* _THE EXERCISE_
Copy out the entries below in full and exactly.

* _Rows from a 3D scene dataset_
_ _ _ _ _

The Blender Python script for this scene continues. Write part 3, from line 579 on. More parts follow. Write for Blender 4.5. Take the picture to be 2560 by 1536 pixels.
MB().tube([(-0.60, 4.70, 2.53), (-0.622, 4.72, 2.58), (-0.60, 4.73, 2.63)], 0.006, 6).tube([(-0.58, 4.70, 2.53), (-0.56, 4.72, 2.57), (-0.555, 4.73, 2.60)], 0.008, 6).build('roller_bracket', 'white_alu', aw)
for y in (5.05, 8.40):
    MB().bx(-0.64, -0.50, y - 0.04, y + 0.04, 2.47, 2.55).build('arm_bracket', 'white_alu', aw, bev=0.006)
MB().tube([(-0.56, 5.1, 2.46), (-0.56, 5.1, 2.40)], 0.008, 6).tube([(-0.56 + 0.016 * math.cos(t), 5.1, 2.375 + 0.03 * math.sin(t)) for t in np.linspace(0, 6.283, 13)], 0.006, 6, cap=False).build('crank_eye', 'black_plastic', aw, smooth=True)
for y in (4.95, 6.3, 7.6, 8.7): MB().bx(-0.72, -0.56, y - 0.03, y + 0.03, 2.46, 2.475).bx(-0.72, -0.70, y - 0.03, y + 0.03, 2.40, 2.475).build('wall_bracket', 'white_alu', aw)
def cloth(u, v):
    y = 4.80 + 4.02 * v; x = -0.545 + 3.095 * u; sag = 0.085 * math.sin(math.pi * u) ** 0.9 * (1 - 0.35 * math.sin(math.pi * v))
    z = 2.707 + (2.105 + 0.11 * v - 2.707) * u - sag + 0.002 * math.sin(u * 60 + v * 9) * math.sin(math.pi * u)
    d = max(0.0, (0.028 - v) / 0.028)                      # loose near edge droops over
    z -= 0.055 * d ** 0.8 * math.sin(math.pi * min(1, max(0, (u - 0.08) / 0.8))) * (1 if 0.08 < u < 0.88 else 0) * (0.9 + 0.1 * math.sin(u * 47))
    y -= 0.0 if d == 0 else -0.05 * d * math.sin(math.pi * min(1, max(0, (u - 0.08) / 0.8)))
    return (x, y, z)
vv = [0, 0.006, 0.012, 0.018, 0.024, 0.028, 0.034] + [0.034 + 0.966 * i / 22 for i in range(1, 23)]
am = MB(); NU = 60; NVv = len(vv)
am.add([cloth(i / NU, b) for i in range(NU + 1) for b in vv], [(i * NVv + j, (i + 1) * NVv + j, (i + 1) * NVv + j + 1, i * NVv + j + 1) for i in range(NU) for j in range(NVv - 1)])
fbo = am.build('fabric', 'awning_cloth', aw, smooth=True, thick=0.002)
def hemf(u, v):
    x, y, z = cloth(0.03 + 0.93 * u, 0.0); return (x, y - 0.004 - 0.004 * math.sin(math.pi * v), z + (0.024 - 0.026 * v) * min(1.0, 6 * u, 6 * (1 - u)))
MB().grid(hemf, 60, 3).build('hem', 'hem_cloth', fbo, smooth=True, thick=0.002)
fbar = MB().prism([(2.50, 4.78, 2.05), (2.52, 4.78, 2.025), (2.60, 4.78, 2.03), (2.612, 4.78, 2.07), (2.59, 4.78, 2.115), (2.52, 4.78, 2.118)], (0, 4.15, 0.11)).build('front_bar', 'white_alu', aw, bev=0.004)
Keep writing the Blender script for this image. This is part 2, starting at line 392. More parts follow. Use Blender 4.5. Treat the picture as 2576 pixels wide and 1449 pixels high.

_ _ _ _ _

* _SOLUTION TO THE PROBLEM_
The Blender Python script for this scene continues. Write part 3, from line 579 on. More parts follow. Write for Blender 4.5. Take the picture to be 2560 by 1536 pixels.
MB().tube([(-0.60, 4.70, 2.53), (-0.622, 4.72, 2.58), (-0.60, 4.73, 2.63)], 0.006, 6).tube([(-0.58, 4.70, 2.53), (-0.56, 4.72, 2.57), (-0.555, 4.73, 2.60)], 0.008, 6).build('roller_bracket', 'white_alu', aw)
for y in (5.05, 8.40):
    MB().bx(-0.64, -0.50, y - 0.04, y + 0.04, 2.47, 2.55).build('arm_bracket', 'white_alu', aw, bev=0.006)
MB().tube([(-0.56, 5.1, 2.46), (-0.56, 5.1, 2.40)], 0.008, 6).tube([(-0.56 + 0.016 * math.cos(t), 5.1, 2.375 + 0.03 * math.sin(t)) for t in np.linspace(0, 6.283, 13)], 0.006, 6, cap=False).build('crank_eye', 'black_plastic', aw, smooth=True)
for y in (4.95, 6.3, 7.6, 8.7): MB().bx(-0.72, -0.56, y - 0.03, y + 0.03, 2.46, 2.475).bx(-0.72, -0.70, y - 0.03, y + 0.03, 2.40, 2.475).build('wall_bracket', 'white_alu', aw)
def cloth(u, v):
    y = 4.80 + 4.02 * v; x = -0.545 + 3.095 * u; sag = 0.085 * math.sin(math.pi * u) ** 0.9 * (1 - 0.35 * math.sin(math.pi * v))
    z = 2.707 + (2.105 + 0.11 * v - 2.707) * u - sag + 0.002 * math.sin(u * 60 + v * 9) * math.sin(math.pi * u)
    d = max(0.0, (0.028 - v) / 0.028)                      # loose near edge droops over
    z -= 0.055 * d ** 0.8 * math.sin(math.pi * min(1, max(0, (u - 0.08) / 0.8))) * (1 if 0.08 < u < 0.88 else 0) * (0.9 + 0.1 * math.sin(u * 47))
    y -= 0.0 if d == 0 else -0.05 * d * math.sin(math.pi * min(1, max(0, (u - 0.08) / 0.8)))
    return (x, y, z)
vv = [0, 0.006, 0.012, 0.018, 0.024, 0.028, 0.034] + [0.034 + 0.966 * i / 22 for i in range(1, 23)]
am = MB(); NU = 60; NVv = len(vv)
am.add([cloth(i / NU, b) for i in range(NU + 1) for b in vv], [(i * NVv + j, (i + 1) * NVv + j, (i + 1) * NVv + j + 1, i * NVv + j + 1) for i in range(NU) for j in range(NVv - 1)])
fbo = am.build('fabric', 'awning_cloth', aw, smooth=True, thick=0.002)
def hemf(u, v):
    x, y, z = cloth(0.03 + 0.93 * u, 0.0); return (x, y - 0.004 - 0.004 * math.sin(math.pi * v), z + (0.024 - 0.026 * v) * min(1.0, 6 * u, 6 * (1 - u)))
MB().grid(hemf, 60, 3).build('hem', 'hem_cloth', fbo, smooth=True, thick=0.002)
fbar = MB().prism([(2.50, 4.78, 2.05), (2.52, 4.78, 2.025), (2.60, 4.78, 2.03), (2.612, 4.78, 2.07), (2.59, 4.78, 2.115), (2.52, 4.78, 2.118)], (0, 4.15, 0.11)).build('front_bar', 'white_alu', aw, bev=0.004)
Keep writing the Blender script for this image. This is part 2, starting at line 392. More parts follow. Use Blender 4.5. Treat the picture as 2576 pixels wide and 1449 pixels high.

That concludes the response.